The funny thing about having all these natural ornaments for our Christmas tree is that our tree is made out of plastic and lead.

Anyway. When I was growing up, every year St. Nick - not to be confused with Santa - well, he kind of is, just on a different day - would visit after we went to sleep on the night of December 5th. He'd leave candy in our shoes for us to discover in the morning. I'm pretty sure the reason he visited us and skipped most of the other people in the U.S. (and Korea) is that my mom's family is German, and St. Nick is also German, so he likes us. He still visits me, and now Joe, too.


I got the best of three seasons: Christmas candy, Cadbury creme eggs, and a caramel and marshmallow and chocolate pumpkin. St. Nick knows exactly what my favorites are. I love how the cranberry garland was used to decorate, too.


Joe got a lot less than me, probably because St.
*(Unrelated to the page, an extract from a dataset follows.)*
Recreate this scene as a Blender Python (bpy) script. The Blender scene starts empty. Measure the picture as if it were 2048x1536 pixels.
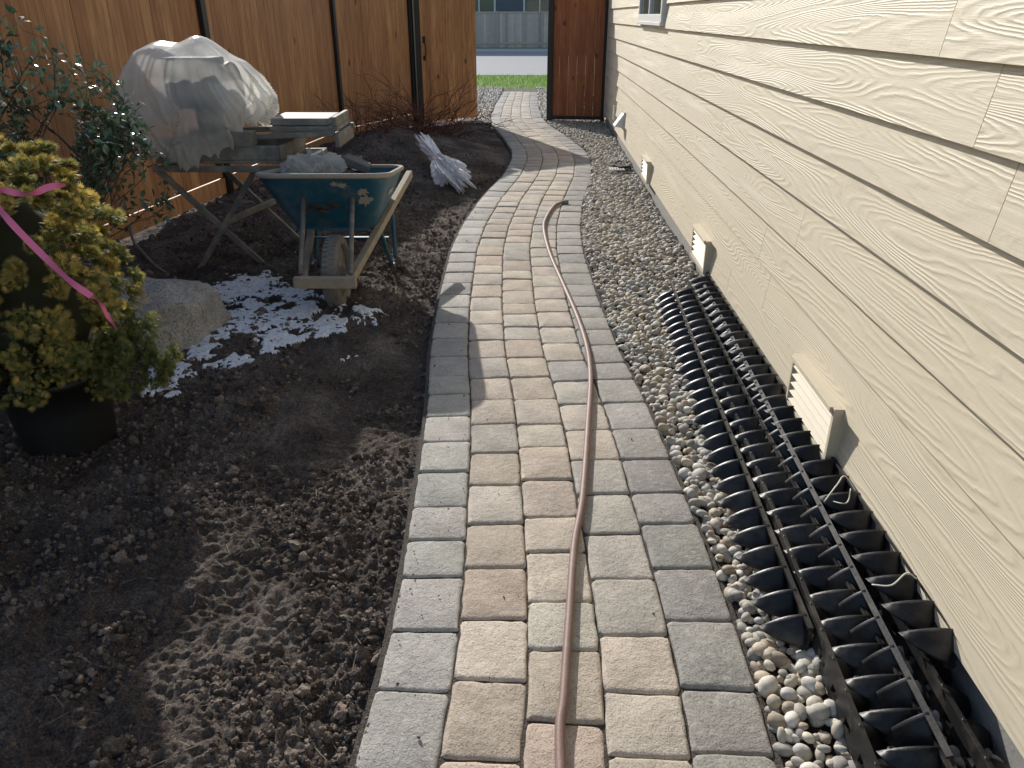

Nick thought he'd be happier that way. Just one box of Moose Munch and one Hillshire Farms lunchmeat tupperware full of handmade sugar-free peanut butter cups that tasted like they probably should have been thrown away but St. Nick probably ran out of chocolate after making a second failed batch of them and decided to just go with it. Still, half of the peanut butter things are gone.

Maybe I'll have some candy left by Monday. Probably not. That box of Milk Duds is already empty.